Underwater Superaerophobicity/Superaerophilicity and Unidirectional Bubble Passage Based on the Femtosecond Laser-Structured Stainless Steel Mesh

To control the behavior of underwater bubbles, stainless steel meshes are treated through femtosecond laser processing, and the bubble absorption, bubble interception, and unidirectional bubble passage are realized by using structured meshes. The surface of the mesh presents a micro–sub-micro–nano trinary-scale structure (microscale mesh wires, sub-microripples, and nanoparticles) after one-step laser ablation on both sides. The surface shows superhydrophilic in air and superaerophobic once immersed in water. After further modified with fluoroalkylsilane, the wettability of the sample surface is switched to be superaerophilic in water with bubble being absorbed by the sample.
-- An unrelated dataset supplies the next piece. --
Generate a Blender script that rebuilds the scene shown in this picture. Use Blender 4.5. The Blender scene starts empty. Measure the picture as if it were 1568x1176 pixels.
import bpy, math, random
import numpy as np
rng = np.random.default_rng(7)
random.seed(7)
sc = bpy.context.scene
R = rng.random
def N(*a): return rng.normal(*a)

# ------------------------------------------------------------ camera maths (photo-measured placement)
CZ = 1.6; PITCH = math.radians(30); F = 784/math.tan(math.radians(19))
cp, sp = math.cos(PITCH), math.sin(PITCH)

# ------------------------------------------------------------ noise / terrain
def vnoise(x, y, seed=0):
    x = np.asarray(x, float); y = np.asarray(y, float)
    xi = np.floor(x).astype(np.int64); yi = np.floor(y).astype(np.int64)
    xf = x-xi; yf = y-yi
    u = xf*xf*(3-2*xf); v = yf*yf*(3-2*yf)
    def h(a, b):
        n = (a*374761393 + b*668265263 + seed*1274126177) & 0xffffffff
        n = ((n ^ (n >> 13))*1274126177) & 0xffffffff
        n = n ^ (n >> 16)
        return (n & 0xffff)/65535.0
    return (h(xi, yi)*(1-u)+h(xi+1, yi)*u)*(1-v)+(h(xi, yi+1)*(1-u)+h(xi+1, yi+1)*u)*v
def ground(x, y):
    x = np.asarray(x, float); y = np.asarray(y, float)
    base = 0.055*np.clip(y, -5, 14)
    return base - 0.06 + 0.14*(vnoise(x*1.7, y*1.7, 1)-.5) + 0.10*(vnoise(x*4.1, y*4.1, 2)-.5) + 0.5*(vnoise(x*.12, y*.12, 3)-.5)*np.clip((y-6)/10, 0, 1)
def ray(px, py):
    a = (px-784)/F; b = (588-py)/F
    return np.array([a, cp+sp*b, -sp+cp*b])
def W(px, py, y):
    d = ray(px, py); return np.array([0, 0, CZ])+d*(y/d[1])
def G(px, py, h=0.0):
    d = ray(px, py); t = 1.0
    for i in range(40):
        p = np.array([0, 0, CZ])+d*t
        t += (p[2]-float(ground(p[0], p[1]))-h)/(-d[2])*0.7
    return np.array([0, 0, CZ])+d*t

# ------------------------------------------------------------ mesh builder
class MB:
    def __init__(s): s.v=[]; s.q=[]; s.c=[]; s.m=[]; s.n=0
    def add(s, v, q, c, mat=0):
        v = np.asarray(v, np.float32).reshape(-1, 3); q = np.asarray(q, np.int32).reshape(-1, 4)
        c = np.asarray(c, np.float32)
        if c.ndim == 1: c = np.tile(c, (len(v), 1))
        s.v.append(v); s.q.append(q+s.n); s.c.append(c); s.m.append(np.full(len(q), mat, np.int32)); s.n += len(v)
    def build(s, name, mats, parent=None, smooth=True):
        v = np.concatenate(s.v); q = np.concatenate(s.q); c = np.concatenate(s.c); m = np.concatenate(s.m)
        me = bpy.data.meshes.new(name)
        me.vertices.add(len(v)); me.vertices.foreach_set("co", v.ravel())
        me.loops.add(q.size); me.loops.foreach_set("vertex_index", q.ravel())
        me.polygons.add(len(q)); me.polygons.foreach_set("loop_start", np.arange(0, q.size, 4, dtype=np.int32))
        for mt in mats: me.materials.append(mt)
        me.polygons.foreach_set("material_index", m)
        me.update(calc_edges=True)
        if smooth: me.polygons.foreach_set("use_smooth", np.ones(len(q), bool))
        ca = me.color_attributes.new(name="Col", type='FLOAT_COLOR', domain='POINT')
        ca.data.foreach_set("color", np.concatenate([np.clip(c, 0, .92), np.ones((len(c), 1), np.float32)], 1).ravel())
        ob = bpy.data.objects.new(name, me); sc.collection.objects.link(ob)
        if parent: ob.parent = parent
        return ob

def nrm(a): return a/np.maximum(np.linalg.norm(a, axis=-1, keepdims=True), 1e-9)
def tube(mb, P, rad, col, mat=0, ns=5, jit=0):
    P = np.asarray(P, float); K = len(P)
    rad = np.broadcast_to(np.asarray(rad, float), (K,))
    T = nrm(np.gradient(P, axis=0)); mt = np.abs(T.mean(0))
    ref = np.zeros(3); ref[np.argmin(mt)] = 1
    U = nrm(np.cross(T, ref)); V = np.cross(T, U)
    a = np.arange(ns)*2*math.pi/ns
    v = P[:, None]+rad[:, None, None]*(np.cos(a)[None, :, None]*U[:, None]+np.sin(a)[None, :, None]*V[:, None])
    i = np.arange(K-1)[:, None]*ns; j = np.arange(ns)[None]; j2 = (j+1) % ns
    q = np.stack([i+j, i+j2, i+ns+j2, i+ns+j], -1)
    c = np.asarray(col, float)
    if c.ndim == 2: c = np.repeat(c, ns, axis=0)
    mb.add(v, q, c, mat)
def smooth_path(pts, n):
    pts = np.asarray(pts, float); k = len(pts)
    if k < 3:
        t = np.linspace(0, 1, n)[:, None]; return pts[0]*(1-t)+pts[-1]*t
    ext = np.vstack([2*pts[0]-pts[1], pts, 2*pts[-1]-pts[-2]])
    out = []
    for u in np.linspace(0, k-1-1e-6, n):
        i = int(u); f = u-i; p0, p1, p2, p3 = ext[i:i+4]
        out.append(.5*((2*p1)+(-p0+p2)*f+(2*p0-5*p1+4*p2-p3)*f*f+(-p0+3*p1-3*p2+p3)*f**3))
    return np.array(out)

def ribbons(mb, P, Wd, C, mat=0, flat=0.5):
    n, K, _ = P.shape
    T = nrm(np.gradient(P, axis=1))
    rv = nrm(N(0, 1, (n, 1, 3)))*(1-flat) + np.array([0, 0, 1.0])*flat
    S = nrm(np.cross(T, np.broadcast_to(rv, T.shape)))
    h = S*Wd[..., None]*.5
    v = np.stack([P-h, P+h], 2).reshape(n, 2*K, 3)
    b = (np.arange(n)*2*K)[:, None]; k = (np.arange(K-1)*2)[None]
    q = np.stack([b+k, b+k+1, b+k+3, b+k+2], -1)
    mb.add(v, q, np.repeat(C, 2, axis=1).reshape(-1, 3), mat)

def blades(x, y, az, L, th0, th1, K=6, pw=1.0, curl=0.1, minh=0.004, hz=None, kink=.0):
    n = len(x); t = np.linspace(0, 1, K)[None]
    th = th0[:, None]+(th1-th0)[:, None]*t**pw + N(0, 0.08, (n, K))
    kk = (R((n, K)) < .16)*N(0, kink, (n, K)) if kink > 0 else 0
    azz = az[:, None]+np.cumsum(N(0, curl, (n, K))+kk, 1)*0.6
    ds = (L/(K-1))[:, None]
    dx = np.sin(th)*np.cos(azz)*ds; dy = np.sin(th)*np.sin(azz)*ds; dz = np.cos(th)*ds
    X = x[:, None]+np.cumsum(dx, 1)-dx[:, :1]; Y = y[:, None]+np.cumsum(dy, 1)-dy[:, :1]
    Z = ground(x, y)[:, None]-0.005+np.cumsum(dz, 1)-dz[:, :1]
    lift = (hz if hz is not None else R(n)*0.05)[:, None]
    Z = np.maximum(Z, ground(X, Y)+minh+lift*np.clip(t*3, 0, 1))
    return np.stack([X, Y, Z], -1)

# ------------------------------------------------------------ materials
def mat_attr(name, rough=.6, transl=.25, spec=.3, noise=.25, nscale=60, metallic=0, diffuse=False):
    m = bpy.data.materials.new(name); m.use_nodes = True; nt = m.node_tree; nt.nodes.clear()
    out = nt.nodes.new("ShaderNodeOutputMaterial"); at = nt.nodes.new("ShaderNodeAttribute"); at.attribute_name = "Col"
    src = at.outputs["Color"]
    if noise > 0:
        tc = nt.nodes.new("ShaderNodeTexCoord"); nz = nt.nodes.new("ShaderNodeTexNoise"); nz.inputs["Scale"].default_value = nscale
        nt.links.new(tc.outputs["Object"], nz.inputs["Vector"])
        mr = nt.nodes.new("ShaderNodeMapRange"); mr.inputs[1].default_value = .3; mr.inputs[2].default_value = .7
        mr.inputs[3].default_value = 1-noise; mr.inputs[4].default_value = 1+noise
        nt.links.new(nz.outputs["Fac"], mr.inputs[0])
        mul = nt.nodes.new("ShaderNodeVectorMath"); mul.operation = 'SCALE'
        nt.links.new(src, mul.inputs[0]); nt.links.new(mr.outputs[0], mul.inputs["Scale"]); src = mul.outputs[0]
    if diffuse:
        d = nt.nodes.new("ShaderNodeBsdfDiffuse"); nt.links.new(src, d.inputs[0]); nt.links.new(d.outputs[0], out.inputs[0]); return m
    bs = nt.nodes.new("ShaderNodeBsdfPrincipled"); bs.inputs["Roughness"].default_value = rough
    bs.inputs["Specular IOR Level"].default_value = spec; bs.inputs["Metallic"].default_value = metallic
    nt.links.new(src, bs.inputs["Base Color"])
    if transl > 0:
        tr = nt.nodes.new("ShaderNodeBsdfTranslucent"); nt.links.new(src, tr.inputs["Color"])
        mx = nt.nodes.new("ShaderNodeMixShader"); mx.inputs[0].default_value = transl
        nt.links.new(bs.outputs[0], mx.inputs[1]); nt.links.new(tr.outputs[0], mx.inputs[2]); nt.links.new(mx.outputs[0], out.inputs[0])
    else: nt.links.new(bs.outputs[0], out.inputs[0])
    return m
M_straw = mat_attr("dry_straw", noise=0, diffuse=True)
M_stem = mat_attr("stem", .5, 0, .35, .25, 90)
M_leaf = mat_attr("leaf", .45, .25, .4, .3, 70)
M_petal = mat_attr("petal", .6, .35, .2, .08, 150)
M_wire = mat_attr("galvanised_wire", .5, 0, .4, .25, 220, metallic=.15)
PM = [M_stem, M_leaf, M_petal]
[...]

When a plenty of underwater bubbles arrive at the structured stainless steel mesh surface, they can be blocked by the underwater superaerophobic mesh but pass through the underwater superaerophilic mesh. In addition, after the mesh being treated only one side and further modified, it is to be Janus mesh and presents asymmetrical wettability of aerophilicity/superaerophilicity. The Janus mesh shows the unidirectional passage of underwater bubbles. Bubbles can only penetrate from aerophilic side to superaerophilic side, but be blocked from the other direction. The mesh is verified to be used to eliminate the stuck bubbles in the container.